The Indian Penal Code (IPC) and CrPC deal with the substantive criminal law of the country. The constitution puts the IPC not under the Union list but under the concurrent list. So a state government can also enact a criminal law, like the Central government. Ideally, criminal law should be allowed to be made only by parliament as punishment for any criminal act should be the same across the entire country.

However, a state government can’t overrule a law made by the Central government


The Criminal Laws (Rajasthan Amendment) Ordinance, 2017 –

1.Rajasthan has passed an Ordinance which seeks to protect both serving and former judges, magistrates and public servants in the state from being investigated for on-duty action without the government’s concurrence.

2.It has also barred media from naming the accused or giving details of residence or any identification till the government decides whether the public servant should be investigated.

3.It provides 180 days immunity to the officers. If there is no decision on the sanction request post the stipulated time period, it will automatically mean that sanction has been granted.

4.The ordinance amends the Criminal Code of Procedure, 1973 and also seeks to curb on publishing and printing or publicising, in any case, the name, address, photograph, family details of the public servants.

5.The Ordinance made additions to sections 156 (3) and 190 (1) of the Code of Criminal Procedure (CrPC) which empower a magistrate to take cognizance of an offense and order an investigation.

6.Violating the clause would call for two years imprisonment



The ordinance has been brought in to shield government servants from unnecessary harassment and false allegations. Sometimes people file false cases to defame public officials and prevent them from doing their work.

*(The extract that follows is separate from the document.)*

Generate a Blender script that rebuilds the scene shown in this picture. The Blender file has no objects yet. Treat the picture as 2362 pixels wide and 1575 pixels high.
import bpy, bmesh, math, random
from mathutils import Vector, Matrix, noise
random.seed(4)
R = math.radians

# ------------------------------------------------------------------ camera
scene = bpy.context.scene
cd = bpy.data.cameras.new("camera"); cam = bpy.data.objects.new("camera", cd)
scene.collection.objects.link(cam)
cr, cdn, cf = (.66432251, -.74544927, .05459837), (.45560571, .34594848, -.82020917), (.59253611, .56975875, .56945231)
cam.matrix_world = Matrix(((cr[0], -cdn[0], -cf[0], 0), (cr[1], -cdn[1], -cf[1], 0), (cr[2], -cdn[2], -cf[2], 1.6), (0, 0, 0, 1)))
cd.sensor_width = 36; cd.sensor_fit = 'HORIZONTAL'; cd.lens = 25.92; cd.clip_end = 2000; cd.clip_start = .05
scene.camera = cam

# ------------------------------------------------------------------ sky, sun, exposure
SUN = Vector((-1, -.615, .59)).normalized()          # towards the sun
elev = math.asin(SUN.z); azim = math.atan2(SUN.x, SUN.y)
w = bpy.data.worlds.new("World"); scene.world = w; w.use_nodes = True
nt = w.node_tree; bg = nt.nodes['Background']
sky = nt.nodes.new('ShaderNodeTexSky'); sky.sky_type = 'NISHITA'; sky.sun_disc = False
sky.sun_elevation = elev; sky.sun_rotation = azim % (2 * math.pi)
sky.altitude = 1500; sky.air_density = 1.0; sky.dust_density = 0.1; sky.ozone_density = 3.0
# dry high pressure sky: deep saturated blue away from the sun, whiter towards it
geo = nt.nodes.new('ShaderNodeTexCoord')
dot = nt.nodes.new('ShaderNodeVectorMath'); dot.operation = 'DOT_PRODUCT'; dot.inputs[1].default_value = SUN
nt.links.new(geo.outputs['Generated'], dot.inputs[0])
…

1.It is being seen as an attempt to put an embargo on the media.Press Freedom is granted under section 19(1) A of the constitution which deals with freedom of speech and expression. Any government which tries to bring such a law will, therefore, go against the basic tenets of the constitution.


2.As per CrPC section 190 (1), a magistrate or a judge can take suo moto cognizance of an allegation or offense against anyone including a public servant. So this proposed legislation is also an attempt to curb the powers of the magistrate or a judge given under the CrPC.


3.The amendments that the state government has tried to bring also goes against the five-judge constitutional bench of the Supreme Court in the Lalita Kumari vs State of UP (2014), which clarifies that if a complaint made against a public servant  makes out a ‘cognisible’ offence, a FIR has to be lodged and an investigation begun by the police.


4.The Supreme Court had last upheld the right of a private citizen to set the anti-bribery law in motion in the January 2012. In this judgment, the court had ruled that the constitutional right of a citizen to file a complaint “should not be burdened with unreasonable fetters”.